## Data segment
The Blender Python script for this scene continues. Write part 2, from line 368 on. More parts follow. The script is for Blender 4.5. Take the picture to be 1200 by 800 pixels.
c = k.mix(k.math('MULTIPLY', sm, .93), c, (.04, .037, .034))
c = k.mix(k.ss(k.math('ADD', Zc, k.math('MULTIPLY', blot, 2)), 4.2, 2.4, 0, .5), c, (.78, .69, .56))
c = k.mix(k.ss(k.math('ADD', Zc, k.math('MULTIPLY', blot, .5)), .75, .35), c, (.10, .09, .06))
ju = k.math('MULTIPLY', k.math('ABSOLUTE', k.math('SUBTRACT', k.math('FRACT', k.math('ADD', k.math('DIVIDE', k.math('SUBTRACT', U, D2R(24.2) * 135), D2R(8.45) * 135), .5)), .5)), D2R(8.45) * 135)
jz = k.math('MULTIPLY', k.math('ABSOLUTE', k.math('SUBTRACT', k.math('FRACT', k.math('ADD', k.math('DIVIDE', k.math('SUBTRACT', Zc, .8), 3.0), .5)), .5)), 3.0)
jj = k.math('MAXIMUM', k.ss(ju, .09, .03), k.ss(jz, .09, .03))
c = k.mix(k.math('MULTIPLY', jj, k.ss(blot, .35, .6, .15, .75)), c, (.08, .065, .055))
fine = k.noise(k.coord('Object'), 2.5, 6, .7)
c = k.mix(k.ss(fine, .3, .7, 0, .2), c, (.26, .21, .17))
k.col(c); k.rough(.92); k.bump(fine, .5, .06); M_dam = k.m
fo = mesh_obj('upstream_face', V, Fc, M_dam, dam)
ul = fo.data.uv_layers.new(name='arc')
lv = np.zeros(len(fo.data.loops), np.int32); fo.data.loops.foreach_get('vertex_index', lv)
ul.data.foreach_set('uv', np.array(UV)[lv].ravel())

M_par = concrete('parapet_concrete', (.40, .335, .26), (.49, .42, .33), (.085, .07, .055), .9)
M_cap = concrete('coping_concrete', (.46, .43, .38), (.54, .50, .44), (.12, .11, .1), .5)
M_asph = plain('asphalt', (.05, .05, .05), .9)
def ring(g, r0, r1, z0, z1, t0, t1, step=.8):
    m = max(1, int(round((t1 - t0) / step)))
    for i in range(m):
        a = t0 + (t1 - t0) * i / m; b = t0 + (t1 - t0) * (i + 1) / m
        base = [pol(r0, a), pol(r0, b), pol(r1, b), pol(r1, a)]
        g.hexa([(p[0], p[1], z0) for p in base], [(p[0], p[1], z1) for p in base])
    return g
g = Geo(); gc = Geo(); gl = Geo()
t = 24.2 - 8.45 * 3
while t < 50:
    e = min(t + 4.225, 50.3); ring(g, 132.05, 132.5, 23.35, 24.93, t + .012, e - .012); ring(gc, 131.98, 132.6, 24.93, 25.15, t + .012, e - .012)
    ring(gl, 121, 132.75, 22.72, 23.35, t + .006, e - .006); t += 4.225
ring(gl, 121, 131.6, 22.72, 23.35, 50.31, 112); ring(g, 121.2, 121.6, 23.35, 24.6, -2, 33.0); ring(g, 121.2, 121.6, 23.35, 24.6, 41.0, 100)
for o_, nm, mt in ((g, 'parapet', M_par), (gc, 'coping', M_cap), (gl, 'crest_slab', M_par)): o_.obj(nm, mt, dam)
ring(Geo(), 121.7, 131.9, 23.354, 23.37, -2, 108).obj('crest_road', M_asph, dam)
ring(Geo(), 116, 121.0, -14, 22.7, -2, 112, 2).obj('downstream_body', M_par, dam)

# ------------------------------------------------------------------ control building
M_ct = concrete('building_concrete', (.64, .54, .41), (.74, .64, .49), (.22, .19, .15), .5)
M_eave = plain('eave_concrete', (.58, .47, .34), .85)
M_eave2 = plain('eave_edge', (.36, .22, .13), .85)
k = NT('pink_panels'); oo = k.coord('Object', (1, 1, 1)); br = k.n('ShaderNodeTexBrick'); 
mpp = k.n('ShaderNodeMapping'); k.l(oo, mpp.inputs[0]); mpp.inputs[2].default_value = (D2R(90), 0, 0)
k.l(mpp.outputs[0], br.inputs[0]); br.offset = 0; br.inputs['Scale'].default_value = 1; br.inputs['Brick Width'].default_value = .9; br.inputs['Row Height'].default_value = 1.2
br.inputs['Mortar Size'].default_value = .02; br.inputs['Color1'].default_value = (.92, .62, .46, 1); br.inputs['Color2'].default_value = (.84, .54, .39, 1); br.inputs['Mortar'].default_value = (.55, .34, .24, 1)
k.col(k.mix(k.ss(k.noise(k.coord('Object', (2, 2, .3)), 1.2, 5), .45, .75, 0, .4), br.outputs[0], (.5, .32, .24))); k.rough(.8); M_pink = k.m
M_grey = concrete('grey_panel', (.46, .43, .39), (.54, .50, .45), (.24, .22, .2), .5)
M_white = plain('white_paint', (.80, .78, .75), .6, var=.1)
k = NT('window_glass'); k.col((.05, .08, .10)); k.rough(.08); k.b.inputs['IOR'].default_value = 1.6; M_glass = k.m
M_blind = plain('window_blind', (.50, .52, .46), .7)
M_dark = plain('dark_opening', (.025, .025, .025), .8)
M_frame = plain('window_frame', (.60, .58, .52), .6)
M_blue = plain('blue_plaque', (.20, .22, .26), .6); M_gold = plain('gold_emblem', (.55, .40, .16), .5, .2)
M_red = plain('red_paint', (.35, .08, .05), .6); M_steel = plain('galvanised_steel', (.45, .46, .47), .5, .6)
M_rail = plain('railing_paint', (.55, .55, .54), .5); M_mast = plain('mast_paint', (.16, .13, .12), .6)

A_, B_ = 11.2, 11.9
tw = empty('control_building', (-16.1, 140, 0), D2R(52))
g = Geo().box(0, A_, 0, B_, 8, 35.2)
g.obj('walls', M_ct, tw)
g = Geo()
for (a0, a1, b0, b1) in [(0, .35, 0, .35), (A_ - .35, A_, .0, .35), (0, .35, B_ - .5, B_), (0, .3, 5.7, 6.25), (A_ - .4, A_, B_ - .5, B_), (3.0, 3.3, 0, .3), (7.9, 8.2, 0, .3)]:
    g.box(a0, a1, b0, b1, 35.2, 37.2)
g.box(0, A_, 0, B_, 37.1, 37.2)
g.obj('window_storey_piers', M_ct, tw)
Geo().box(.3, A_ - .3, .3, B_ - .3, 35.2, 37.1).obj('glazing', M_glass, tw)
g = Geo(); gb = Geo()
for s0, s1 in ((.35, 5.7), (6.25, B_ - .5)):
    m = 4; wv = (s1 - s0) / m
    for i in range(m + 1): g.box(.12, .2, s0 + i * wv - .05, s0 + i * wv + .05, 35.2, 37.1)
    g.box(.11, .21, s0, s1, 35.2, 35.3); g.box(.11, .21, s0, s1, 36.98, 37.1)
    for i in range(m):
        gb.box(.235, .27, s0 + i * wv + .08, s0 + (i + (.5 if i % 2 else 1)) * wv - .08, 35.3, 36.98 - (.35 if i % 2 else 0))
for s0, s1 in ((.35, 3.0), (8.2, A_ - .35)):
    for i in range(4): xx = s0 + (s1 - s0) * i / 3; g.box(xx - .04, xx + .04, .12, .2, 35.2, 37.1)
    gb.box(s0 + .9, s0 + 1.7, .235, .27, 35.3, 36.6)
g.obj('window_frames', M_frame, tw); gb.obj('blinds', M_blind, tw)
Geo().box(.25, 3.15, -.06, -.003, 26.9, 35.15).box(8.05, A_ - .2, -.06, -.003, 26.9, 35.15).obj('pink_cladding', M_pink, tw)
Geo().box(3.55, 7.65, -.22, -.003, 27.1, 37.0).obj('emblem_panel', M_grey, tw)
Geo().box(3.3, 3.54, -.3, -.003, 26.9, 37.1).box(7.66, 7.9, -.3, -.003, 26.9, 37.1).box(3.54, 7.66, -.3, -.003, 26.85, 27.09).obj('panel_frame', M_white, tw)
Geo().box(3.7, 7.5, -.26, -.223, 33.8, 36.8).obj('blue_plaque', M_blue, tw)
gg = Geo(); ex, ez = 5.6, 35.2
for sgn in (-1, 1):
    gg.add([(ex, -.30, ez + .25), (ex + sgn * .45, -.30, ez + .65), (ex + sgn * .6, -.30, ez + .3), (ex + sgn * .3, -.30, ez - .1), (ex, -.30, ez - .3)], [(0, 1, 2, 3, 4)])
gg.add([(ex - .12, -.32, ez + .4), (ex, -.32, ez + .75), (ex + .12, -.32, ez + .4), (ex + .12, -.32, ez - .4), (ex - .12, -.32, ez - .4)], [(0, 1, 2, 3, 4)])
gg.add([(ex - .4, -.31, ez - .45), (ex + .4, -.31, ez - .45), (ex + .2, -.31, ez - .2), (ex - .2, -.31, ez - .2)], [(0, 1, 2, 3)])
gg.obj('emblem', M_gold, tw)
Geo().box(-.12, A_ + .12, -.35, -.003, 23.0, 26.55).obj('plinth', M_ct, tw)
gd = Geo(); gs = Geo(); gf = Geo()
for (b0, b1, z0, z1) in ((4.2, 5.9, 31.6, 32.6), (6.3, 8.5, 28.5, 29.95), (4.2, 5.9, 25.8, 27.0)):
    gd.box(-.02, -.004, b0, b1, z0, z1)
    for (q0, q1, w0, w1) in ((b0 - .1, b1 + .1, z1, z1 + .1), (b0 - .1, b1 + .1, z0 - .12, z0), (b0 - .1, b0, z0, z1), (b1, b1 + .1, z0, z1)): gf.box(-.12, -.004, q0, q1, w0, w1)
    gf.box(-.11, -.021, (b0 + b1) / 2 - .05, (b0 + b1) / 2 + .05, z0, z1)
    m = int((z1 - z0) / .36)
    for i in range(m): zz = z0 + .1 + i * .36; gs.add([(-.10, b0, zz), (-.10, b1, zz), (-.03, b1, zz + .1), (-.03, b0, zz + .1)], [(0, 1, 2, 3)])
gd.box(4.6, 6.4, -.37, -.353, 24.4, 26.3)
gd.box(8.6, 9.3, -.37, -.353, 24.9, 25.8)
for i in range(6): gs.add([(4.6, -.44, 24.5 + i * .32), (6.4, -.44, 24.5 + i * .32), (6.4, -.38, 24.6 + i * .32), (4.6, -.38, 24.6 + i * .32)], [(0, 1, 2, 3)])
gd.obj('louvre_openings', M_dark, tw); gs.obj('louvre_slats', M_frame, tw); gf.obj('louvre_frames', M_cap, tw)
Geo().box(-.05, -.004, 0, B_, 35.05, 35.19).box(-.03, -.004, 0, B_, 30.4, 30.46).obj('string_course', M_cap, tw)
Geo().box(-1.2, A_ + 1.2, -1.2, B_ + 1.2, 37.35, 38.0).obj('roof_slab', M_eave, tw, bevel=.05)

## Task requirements
Extract, word for word, the line containing "k.col(c); k.rough(.92); k.bump(fine, .5, .06);", the line containing "2).obj('downstream_body', M_par, dam)", and every line between them.

## Correct result
k.col(c); k.rough(.92); k.bump(fine, .5, .06); M_dam = k.m
fo = mesh_obj('upstream_face', V, Fc, M_dam, dam)
ul = fo.data.uv_layers.new(name='arc')
lv = np.zeros(len(fo.data.loops), np.int32); fo.data.loops.foreach_get('vertex_index', lv)
ul.data.foreach_set('uv', np.array(UV)[lv].ravel())

M_par = concrete('parapet_concrete', (.40, .335, .26), (.49, .42, .33), (.085, .07, .055), .9)
M_cap = concrete('coping_concrete', (.46, .43, .38), (.54, .50, .44), (.12, .11, .1), .5)
M_asph = plain('asphalt', (.05, .05, .05), .9)
def ring(g, r0, r1, z0, z1, t0, t1, step=.8):
    m = max(1, int(round((t1 - t0) / step)))
    for i in range(m):
        a = t0 + (t1 - t0) * i / m; b = t0 + (t1 - t0) * (i + 1) / m
        base = [pol(r0, a), pol(r0, b), pol(r1, b), pol(r1, a)]
        g.hexa([(p[0], p[1], z0) for p in base], [(p[0], p[1], z1) for p in base])
    return g
g = Geo(); gc = Geo(); gl = Geo()
t = 24.2 - 8.45 * 3
while t < 50:
    e = min(t + 4.225, 50.3); ring(g, 132.05, 132.5, 23.35, 24.93, t + .012, e - .012); ring(gc, 131.98, 132.6, 24.93, 25.15, t + .012, e - .012)
    ring(gl, 121, 132.75, 22.72, 23.35, t + .006, e - .006); t += 4.225
ring(gl, 121, 131.6, 22.72, 23.35, 50.31, 112); ring(g, 121.2, 121.6, 23.35, 24.6, -2, 33.0); ring(g, 121.2, 121.6, 23.35, 24.6, 41.0, 100)
for o_, nm, mt in ((g, 'parapet', M_par), (gc, 'coping', M_cap), (gl, 'crest_slab', M_par)): o_.obj(nm, mt, dam)
ring(Geo(), 121.7, 131.9, 23.354, 23.37, -2, 108).obj('crest_road', M_asph, dam)
ring(Geo(), 116, 121.0, -14, 22.7, -2, 112, 2).obj('downstream_body', M_par, dam)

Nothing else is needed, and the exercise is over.